Environment Living in Society Sustainability

Stronger Together

Stronger TogetherIf we accept the premise articulated by Hillary Clinton’s presidential campaign, that we are stronger together, there is a lot in society requiring our collective attention.

What did we work on? What are we working on? What should we be working on? What did we get done?

If we are separated from the pack, answers to these questions don’t much matter. We might think of ourselves as lone wolves, fending for ourselves in a hostile world, but we aren’t by nature. Being stronger together is a fundamental characteristic of homo sapiens. It’s what we do as a species.

I see three critical issues requiring us to be stronger together to save ourselves from near-term extinction.

The first is applying the golden rule, or the law of reciprocity. When we view the troubles of society through our flawed lenses, there is no other, only the One, of which we are all a part. We should treat others as one seeks to be treated oneself. We should be applying the golden rule to everything we do already. This is basic.

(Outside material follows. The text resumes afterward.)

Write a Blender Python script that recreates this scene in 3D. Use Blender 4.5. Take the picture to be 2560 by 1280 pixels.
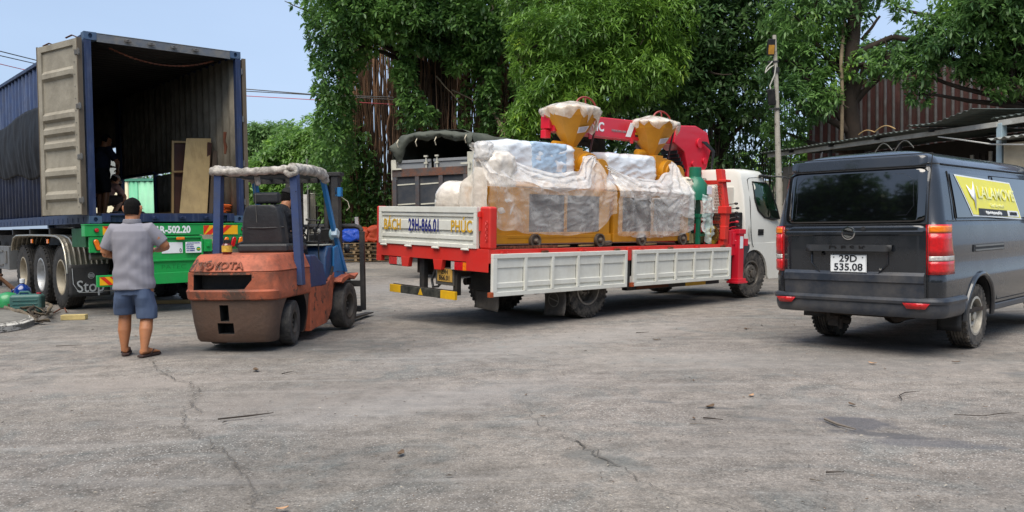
import bpy, bmesh, math, random
import numpy as np
from mathutils import Matrix, Vector, Euler, noise
random.seed(7); rng = np.random.default_rng(7)
R = math.radians
SC = bpy.context.scene
COL = SC.collection
for _o in list(bpy.data.objects): bpy.data.objects.remove(_o)

# ---------------------------------------------------------------- camera
cam_data = bpy.data.cameras.new('camera')
cam = bpy.data.objects.new('camera', cam_data); COL.objects.link(cam)
cam_data.sensor_width = 36; cam_data.lens = 36 * 2080 / 2560
cam_data.clip_end = 2000
CAM_M = Matrix.Rotation(R(90 - 2.0), 4, 'X') @ Matrix.Rotation(R(-.8), 4, 'Z')
cam.matrix_world = Matrix.Translation((0, 0, 1.27)) @ CAM_M
SC.camera = cam

# ---------------------------------------------------------------- sky, sun, exposure
SUN_EL, SUN_AZ = 62, 200            # azimuth clockwise from +Y (north)
world = bpy.data.worlds.new('World'); SC.world = world; world.use_nodes = True
nt = world.node_tree; bg = nt.nodes['Background']
sky = nt.nodes.new('ShaderNodeTexSky'); sky.sky_type = 'NISHITA'; sky.sun_disc = False
sky.sun_elevation = R(SUN_EL); sky.sun_rotation = R(SUN_AZ)
sky.air_density = 1.0; sky.dust_density = 2.2; sky.ozone_density = 1.6; sky.altitude = 10
tc = nt.nodes.new('ShaderNodeTexCoord'); mp = nt.nodes.new('ShaderNodeMapping')
mp.inputs['Scale'].default_value = (1, 1, 3.2)
cn = nt.nodes.new('ShaderNodeTexNoise'); cn.inputs['Scale'].default_value = 1.6; cn.inputs['Detail'].default_value = 6
cn.inputs['Roughness'].default_value = .45
cr = nt.nodes.new('ShaderNodeMapRange'); cr.inputs[1].default_value = .35; cr.inputs[2].default_value = .75
cr.inputs[3].default_value = .45; cr.inputs[4].default_value = .75
mx = nt.nodes.new('ShaderNodeMix'); mx.data_type = 'RGBA'
mx.inputs[7].default_value = (4.2, 5.4, 7.4, 1)      # thin bright veil of high cloud
L_ = nt.links.new
L_(tc.outputs['Generated'], mp.inputs[0]); L_(mp.outputs[0], cn.inputs['Vector']); L_(cn.outputs[0], cr.inputs[0])
L_(cr.outputs[0], mx.inputs[0]); L_(sky.outputs[0], mx.inputs[6]); L_(mx.outputs[2], bg.inputs[0])
bg.inputs[1].default_value = .092
sd = bpy.data.lights.new('sun', 'SUN'); sun = bpy.data.objects.new('sun', sd); COL.objects.link(sun)
sd.energy = 2.9; sd.angle = R(55); sd.color = (1, .92, .80)
_d = Vector((math.sin(R(SUN_AZ)) * math.cos(R(SUN_EL)), math.cos(R(SUN_AZ)) * math.cos(R(SUN_EL)), math.sin(R(SUN_EL))))
sun.rotation_euler = _d.to_track_quat('Z', 'Y').to_euler(); sun.location = (0, -10, 20)
vs = SC.view_settings; vs.view_transform = 'Standard'; vs.look = 'None'; vs.gamma = 1; vs.use_curve_mapping = False
vs.exposure = 0.7

# ---------------------------------------------------------------- helpers
def lin(h, k=1.0):
    h = h.lstrip('#'); o = []
    for i in (0, 2, 4):
        c = int(h[i:i+2], 16) / 255
        o.append((c / 12.92 if c <= .04045 else ((c + .055) / 1.055) ** 2.4) * k)
    return (*o, 1)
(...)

Second is the threat of nuclear weapons. Today, on very short notice, nuclear powers could unleash a holocaust that could end life as we know it. Nuclear war is not talked about much in the 21st Century, however the threat is as real today as it was in the wake of the Hiroshima and Nagasaki nuclear bombings. The United States should begin taking steps to eliminate nuclear weapons. As my friend Ira Helfand said, “We need a transformational change in our nuclear policy that recognizes that these weapons are the gravest threat to our security and must be banned and abolished.”

Finally, we are wrecking our environment and need to stop. Just 90 companies are to blame for most climate change, taking carbon out of the ground and putting it in the atmosphere, geographer Richard Heede said. If that’s the case, and he has evidence to suggest it is, the move to eliminate fossil fuel extraction and use can’t come quick enough. Our governments must intervene, and targeting the 90 most responsible businesses should make it easier. The businesses say they are not to blame for demand from billions of consumers driving fossil fuel use. The technology exists to eliminate fossil fuels and we should work toward its adoption with haste.

The measure of August’s passing was in milliseconds, and September will be the same. The election will be here before we know it, as will the next one. What should be our focus? The three issues outlined above represent a viable starting point, and I plan to get to work. Will you join me?